Ditambah lagi dengan dijadikannya tahun baru Imlek sebagai hari libur Nasional pada era pemerintah Presiden Megawati menerbitkan KEPPRES Nomor 19 tahun 2002 tanggal 09 April 2002 tentang Hari Tahun Baru Imlek. Kebijakan pemerintah era Reformasi untuk penghapusan diskriminasi terhadap masyarakat Tionghoa di Indonesia dilanjutkan oleh pemerintah Presiden Soesilo Bambang Yudoyono dengan mencabut segala bentuk peraturan yang diskriminatif dan berupaya menghapus segala bentuk diskriminasi di Indonesia dengan memberlakukan UU No 12 tahun 2006 tanggal 02 Agustus 2006 tentang Kewarganegaraan Republik Indonesia dan UU No 23 tahun 2006, tanggal 29 Desember 2006 tentang Administrasi Kependudukan yang pada essensinya orang-orang keturunan Tionghoa dikembalikan haknya sebagai Warga Negara Indonesia tanpa perlu dibebani lagi dengan kepemilikan surat-surat semacam SBKRI. Masyarakat Tionghoa kini diakui sama secara hukum dengan masyarakat lainnya yang sebangsa dan setanah air ; Bangsa Indonesia tidak lagi didefinisikan dalam arti bangsa Indonesia yang Pribumi. Secara hukum dan Konstitusional kedudukan Warga Tionghoa memang dijamin kemerdekaan dan persamaan hak Kewarganegaraan berdasarkan UU No 12 tahun 2006 dan kependudukannya berdasarkan UU No 23 tahun 2006 tentang Administrasi Kependudukan telah menghapus dikotomi Rasial Indonesia asli dan bukan asli ; status hukum keturunan Tionghoa menjadi jelas tetapi pada kenyataannya, diskriminasi tetap saja eksis.

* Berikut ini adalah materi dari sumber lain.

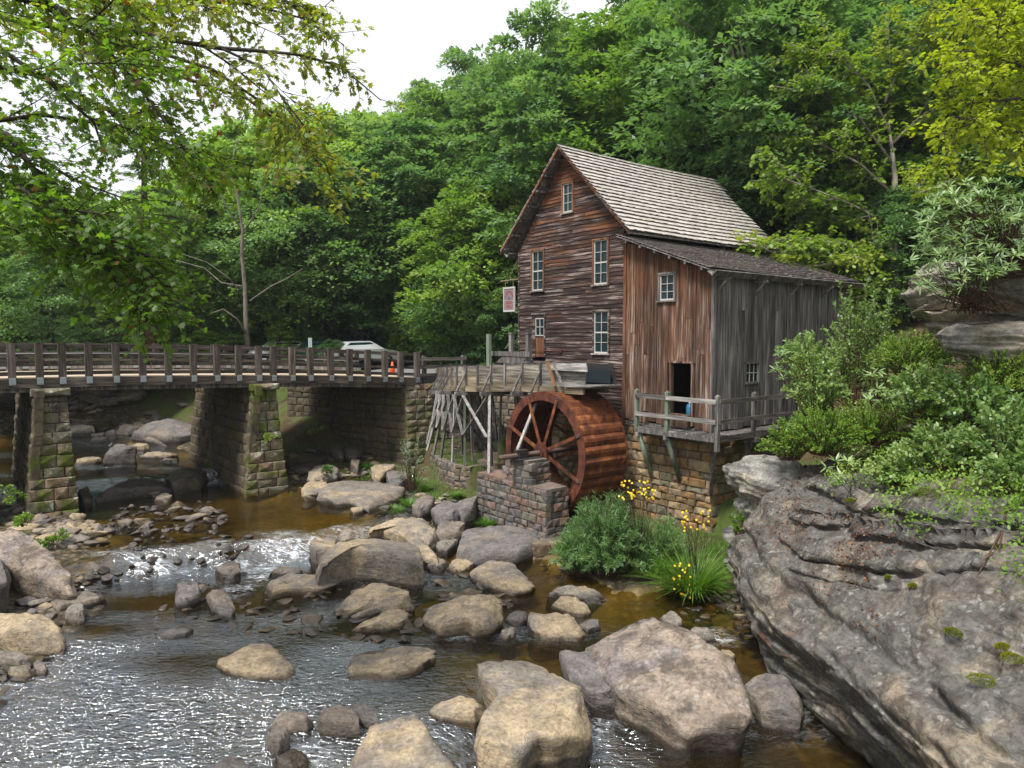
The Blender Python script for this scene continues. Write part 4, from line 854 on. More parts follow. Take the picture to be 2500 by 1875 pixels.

Jika implementasi UU kewarganegaraan dan ADMINDUK ini berjalan dengan baik, maka masa depan Indonesia baru tidak lagi membuang energi mubazir dengan politik diskriminasi rasial seperti yang Warga Tionghoa alami sebelumnya. Dengan demikian demi hukum tidak ada lagi perbedaan Asli dan tidak Asli, Pribumi dan Non Pribumi, sehingga keturunan Tionghoa, Arab ataupun India secara otomatis sejak kelahirannya sudah sama-sama warga Negara Indonesia yang tidak pernah mengganti kewarganegaraannya atas kemauan sendiri adalah menjadi Negara Indonesia Asli.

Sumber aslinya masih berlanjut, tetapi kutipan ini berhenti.